REPUBLIKA.CO.ID, JAKARTA -- Pemerintah bersama Dewan Perwakilan Rakyat Republik Indonesia (DPR RI) membawa Rancangan Undang-undang (RUU) Perlindungan Pekerja Migran Indonesia (PPMI) untuk dibahas di rapat tingkat II atau paripurna. Rencananya rapat akan digelar pada akhir Oktober mendatang.
Semua sudah tanda tangan dan akan segera diparipurnakan yang rencananya digelar akhir Oktober ini, kata Menteri Ketenagakerjaan (Menaker) Muhammad Hanif Dhakiri dalam keterangan tertulis yang diterima Republika.co.id beberapa waktu lalu.

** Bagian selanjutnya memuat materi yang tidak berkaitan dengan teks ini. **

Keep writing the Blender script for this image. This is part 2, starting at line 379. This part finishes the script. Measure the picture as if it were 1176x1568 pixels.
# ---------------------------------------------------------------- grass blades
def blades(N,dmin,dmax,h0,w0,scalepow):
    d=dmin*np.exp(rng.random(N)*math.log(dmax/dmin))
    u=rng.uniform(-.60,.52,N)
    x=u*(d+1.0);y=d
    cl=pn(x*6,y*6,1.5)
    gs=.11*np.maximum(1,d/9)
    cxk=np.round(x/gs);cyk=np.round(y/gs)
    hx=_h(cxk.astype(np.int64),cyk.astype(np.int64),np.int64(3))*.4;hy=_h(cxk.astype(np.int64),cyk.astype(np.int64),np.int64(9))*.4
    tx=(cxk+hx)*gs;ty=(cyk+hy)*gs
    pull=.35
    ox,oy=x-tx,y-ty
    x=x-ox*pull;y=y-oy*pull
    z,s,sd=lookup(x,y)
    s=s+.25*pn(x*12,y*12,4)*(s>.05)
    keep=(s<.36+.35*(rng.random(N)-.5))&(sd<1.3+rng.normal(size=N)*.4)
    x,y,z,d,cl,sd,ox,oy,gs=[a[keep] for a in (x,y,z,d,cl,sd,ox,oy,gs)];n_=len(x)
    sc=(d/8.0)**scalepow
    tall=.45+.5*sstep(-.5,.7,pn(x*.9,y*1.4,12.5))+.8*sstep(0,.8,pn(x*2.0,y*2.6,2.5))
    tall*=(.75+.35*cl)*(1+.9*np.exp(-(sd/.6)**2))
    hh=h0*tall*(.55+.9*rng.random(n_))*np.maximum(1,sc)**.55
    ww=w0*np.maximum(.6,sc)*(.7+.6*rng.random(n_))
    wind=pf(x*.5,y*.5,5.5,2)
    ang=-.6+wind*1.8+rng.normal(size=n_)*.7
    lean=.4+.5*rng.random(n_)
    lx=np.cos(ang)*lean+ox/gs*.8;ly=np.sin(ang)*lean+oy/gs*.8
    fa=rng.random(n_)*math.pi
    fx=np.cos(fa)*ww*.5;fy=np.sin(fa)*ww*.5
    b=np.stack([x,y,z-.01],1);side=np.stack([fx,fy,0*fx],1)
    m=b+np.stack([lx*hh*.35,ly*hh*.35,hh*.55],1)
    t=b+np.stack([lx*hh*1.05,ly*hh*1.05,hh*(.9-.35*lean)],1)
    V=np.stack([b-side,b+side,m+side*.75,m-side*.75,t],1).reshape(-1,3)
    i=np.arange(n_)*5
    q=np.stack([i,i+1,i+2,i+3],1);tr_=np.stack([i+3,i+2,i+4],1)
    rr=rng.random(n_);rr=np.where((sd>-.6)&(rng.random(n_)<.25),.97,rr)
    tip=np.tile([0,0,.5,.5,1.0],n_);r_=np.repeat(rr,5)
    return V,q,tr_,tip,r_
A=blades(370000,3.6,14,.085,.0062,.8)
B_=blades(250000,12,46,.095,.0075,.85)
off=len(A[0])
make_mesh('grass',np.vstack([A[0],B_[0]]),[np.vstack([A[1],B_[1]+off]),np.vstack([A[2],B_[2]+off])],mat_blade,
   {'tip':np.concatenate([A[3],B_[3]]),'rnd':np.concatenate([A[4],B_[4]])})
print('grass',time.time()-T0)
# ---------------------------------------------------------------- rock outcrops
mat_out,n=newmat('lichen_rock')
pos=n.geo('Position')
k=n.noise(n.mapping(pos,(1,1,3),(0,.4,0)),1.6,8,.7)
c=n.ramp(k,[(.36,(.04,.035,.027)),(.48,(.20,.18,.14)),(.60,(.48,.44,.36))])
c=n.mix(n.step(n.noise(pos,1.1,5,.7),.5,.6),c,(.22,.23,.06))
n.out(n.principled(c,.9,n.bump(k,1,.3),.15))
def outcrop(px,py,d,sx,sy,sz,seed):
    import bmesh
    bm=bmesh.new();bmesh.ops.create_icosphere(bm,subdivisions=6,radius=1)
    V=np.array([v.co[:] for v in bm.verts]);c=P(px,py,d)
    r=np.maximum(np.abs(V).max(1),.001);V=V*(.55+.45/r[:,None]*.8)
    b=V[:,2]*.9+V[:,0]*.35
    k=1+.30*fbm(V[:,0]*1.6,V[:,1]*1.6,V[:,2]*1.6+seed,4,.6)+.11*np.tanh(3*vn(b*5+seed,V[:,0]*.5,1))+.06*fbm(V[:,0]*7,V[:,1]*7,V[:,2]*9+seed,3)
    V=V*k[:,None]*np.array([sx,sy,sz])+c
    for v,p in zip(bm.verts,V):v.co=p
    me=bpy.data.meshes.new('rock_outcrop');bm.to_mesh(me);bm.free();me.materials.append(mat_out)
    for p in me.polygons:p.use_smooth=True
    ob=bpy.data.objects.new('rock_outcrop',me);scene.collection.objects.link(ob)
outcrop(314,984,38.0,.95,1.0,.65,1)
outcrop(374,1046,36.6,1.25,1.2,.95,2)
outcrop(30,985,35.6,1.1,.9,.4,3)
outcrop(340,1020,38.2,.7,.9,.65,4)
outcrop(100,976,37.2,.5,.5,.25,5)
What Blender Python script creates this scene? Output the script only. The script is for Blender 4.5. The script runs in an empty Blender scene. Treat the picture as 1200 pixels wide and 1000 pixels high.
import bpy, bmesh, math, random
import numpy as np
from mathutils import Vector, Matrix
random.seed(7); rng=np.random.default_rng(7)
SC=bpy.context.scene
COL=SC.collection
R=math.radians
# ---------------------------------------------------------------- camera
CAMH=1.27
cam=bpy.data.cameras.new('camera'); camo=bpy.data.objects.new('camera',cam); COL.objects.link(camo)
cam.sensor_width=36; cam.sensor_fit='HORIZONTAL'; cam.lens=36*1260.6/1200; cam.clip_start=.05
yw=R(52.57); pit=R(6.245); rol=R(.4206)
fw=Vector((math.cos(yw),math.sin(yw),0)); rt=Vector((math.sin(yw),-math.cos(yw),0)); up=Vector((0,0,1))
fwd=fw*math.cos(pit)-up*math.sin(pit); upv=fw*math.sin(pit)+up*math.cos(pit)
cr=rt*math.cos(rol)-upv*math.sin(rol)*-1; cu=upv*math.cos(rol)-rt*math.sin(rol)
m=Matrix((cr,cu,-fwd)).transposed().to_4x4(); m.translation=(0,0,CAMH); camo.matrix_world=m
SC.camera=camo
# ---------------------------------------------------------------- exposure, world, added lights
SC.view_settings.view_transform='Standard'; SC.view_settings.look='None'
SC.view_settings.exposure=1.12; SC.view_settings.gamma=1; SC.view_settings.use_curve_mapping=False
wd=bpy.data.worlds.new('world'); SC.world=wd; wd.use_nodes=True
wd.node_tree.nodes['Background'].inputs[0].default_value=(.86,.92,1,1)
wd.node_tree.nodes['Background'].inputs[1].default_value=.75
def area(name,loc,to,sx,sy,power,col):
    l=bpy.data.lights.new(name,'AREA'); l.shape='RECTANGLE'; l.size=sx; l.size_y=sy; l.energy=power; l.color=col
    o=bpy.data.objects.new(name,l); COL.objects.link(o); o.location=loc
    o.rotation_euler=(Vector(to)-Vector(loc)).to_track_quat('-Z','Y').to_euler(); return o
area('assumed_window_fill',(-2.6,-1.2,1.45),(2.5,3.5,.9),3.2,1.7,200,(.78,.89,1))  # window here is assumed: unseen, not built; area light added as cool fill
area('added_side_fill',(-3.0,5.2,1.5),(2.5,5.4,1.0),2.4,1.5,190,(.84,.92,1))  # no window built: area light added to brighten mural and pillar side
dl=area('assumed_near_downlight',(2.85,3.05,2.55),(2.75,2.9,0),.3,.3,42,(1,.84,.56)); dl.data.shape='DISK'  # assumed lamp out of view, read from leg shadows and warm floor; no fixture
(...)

Kesepakatan itu tercapai pada pengambilan keputusan rapat tingkat I yang digelar, pada Kamis (12/10) lalu. Rapat dengar pendapat dihadiri Kementerian Ketenagakerjaan (Kemnaker), Badan Nasional Penempatan dan Perlindungan Tenaga Kerja Indonesia (BNP2TKI), Kementeran Dalam Negeri (Kemendagri), Kementerian Pendayagunaan Aparatur Negara dan Reformasi Birokrasi (Kemenpan RB), Kementerian Hukum dan Hak Asasi Manusia (Kemkumham), Kementerian Pemberdayaan Perempuan dan Perlindungan Anak (PPPA), Kementerian Koordinator bidang Pembangunan Manusia dan Kebudayaan (PMK).
Hanif mengatakan RUU PPMI bagian perjuangan kehadiran negara untuk perlindungan TKI. Ia berharap RUU PPMI bermanfaat bagi TKI, serta bangsa dan negara.
Menurut Hanif persetujuan RUU PPMI menunjukkan keberhasilan pemerintah dan DPR menyeimbangkan risk managing (manajemen resiko) and opportunity managing (majemen peluang). Ia berharap migrasi menjadi proses baik, serta menigkatkan aspek perlindungan dan kesejahteraan pekerja migran Indonesia.
Ketua Komisi IX DPR Dede Yusuf M Effendy mengungkapkan Komisi IX membawa RUU PPMI dalam sidang paripurna pada 25 Oktober 2017. "RUU ini dibawa dalam sidang paripurna pada 25 Oktober mendatang," ujar Dede.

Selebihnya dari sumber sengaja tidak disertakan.